Why? Let's use our 5W1H (what, when, where, who, why and how) to get to the bottom of this.

WHAT is the purpose of the work instruction? Most working professionals will tell you that they serve as the record of best practice, training, etc. Most ISO auditors will tell you that they are required for ISO certification, but generally speaking this reason is subordinate to the reasons previously stated. In other words, work instructions must be useful for training and improvement purposes, or, they are not worth the paper they are written on.

WHY use a work instruction for training or improvement? Isn't there something better? The keyword to think about here is "use." Work instructions don't use themselves, people use them for training and improvement. Decades of research suggest that people learn differently. This has spawned hundreds of millions of dollars in various training methods, techniques and schemes. Video, audio, computer, etc. the choices for learning media are endless. But a work instruction, when coupled with a solid OJT method of instruction like JI, builds a desired habit in the trainee. What I mean is that if the trainer is prepared, she can validate that the trainee knows what she knows - or, that knowledge has been transferred. Can your computer do that with a work instruction? How about your DVD player? When we think of training this way, videos, CDs and computers are at a large disadvantage to the human capability to train.

WHEN are work instructions written and used? When they are written may depend on your business. The timing could be: before the process is created, as the process is created or after the process is created. In Bryan's perfect world, the paper would be created concurrently with the process - not before, when assumptions are incorrectly made and clung to after they are disproved, or, after when bad habits have formed and must be broken. WHEN are they used? Usually, at least once in the beginning of the process to train people. Hopefully, you have tested the instruction to see if it is bullet proof. Hopefully, it won't be the last time you use it. And, when abnormalities are found, a work instruction makes for a quick and easy troubleshooting guide. When improvements are made, work instructions are very useful for guiding trainers through the new process, reminding them about the key points the new improvement requires.

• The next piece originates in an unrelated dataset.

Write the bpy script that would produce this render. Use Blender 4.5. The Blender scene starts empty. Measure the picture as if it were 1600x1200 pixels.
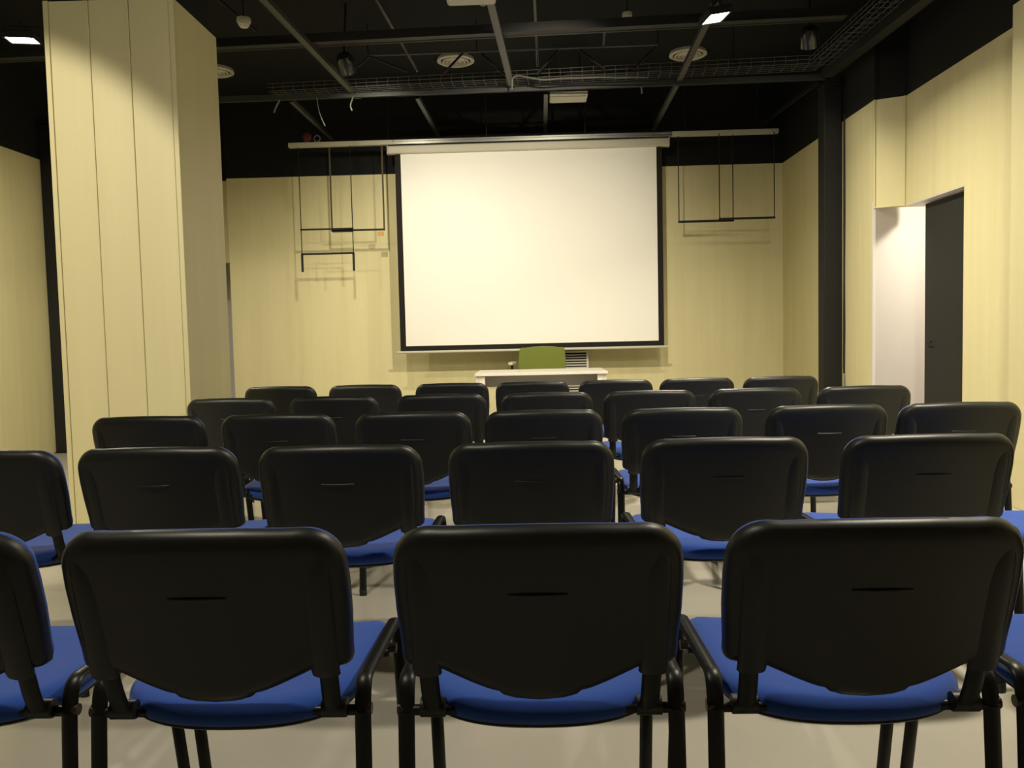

WHERE are work instructions written? The right answer is NOT behind your engineer's desk! Instructions are written by directly observing the process. If you asked me to bet on the accuracy and effectiveness of a work instruction written by a highly paid engineer under the gun of a corrective action and a Job Breakdown Sheet written by a well trained supervisor that will actually use the JBS, my money is on the supervisor.

WHO. Already covered that. To expand a little more, preferably the person who knows the job and will use the JBS to train others. If that is impossible, get a cross functional team to work out the sheet through collaboration. The bottom line is that direct observation of the job is required and it should be written and used by the person that will do the training. Although it won't vanish, effectiveness diminishes as you deviate from this recommendation.

HOW is the work instruction used? The four step Job Instruction method is the preferred technique. Unfortunately, most trainers will not go much beyond group overview discussion of a work instruction, demanding that trainees read the WI, or more commonly job shadowing with an eventual abandonment of the work instruction.

Don't write that work instruction unless you mean to use it. With great power comes great responsibility!